There is a great deal of evidence for how well whole systems change processes work. What is lacking are not case examples or processes but the commitment to involve everybody. We keep hoping we don’t need to—that if we design a good plan, people will accept it on its merits. We haven’t yet absorbed the simple truth that we can’t force anybody to change. We can only involve them in the change process from the beginning and see what’s possible. If change becomes meaningful to them, they will change. If we want their support, we must welcome them as cocreators.

Learn as You Go
Shifting our approaches to organizational change, so that we are working with life’s change dynamics, is a gradual process that requires patience, generosity, and time. No one is able to act in new ways just because they decide to. We all get yanked back to old ways of doing things, especially when we feel tense or confused. All groups need to keep alert to their process, their learnings, and how the change effort is unfolding and emerging. This watchfulness is accomplished simply by developing a set of questions that the group commits to asking regularly, and with discipline. Here are some examples of the types of questions that work, but it’s important to create your own and then hold yourself responsible for asking them frequently:

Key Questions to Keep Asking

Who’s missing? Who else needs to do this work?

Is the meaning of this work still clear? Is it changing?

Are we becoming more truthful with each other?

Is information becoming more open and easier to access?

Where are we using imposition? Participation?

What are we learning about partnering with confusion and chaos?

Trusting That Life Can Organize Itself

I have to admit that the greatest challenge for me and those I work with lies not in adopting new methods but in learning to live in this process world. It’s a completely new way to be, unlike anything I was taught. I’m learning to participate with things as they unfold, to expect to be surprised, to enjoy the mystery of it, and to surrender to what I don’t know and can never know. These were difficult lessons to learn. I was well trained to create things—plans, policies, events, programs. I invested more than half my life in trying to make the world conform to what I thought was best. It hasn’t been easy to give up the role of master creator and move into the dance of life.

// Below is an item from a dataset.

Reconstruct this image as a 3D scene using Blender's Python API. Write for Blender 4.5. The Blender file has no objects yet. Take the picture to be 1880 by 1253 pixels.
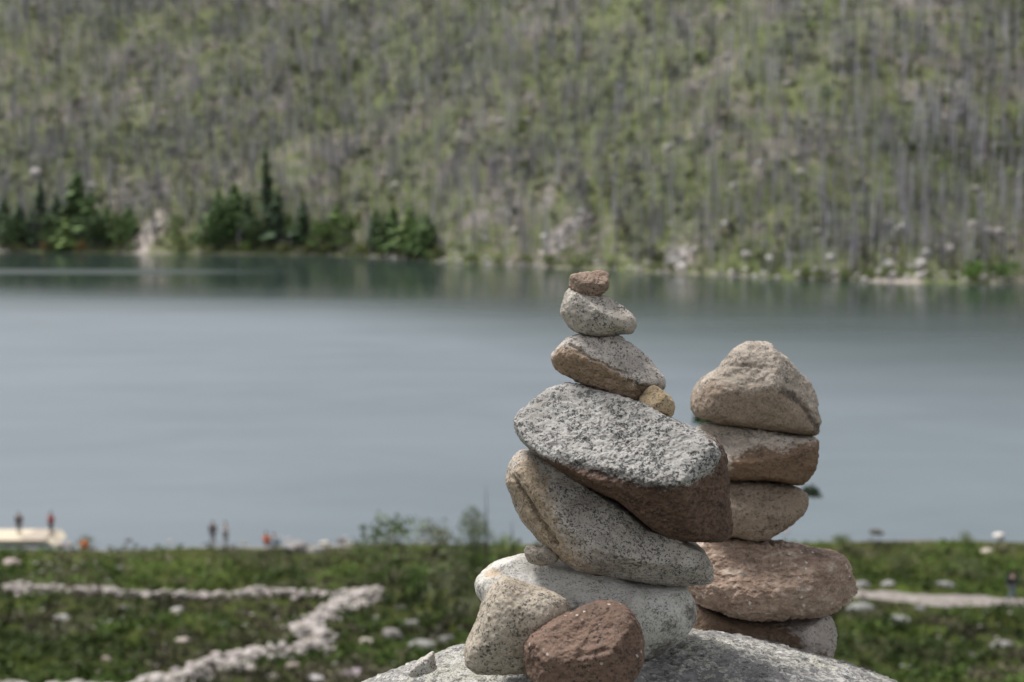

But I’ve gradually learned there is no alternative. As our dance partner, life insists that we put ourselves in motion, that we learn to live with instability, chaos, change, and surprise. We can continue to stand immobilized on the shoreline, trying to protect ourselves from life’s insistent storms, or we can begin moving. We can watch our plans be washed away, or we can discover something new.

Being present for what’s happening in the moment doesn’t mean that we act without intention or flow directionless through life without a plan. But in an unpredictable world, we would do better to look at plans and measures as processes that enable a group to discover shared interests, to clarify its intent and strengthen its connections to new people and new information. We need less reverence for the plan as an object and much more attention to the processes we use for planning and measuring. It is attention to the process, more than the product, that enables us to weave an organization as flexible and resilient as a spider’s web.

As we learn to live and work in this process world, we are rewarded with other changes in our behavior. We become gentler people. We become more curious about differences, more respectful of one another, more open to life’s surprises. Although life’s dance can look chaotic from the outside, difficult to learn and impossible to master, our newfound gentleness speaks to a different learning. Life is a good partner. Its demands are not unreasonable. A great capacity for change lives in everyone of us.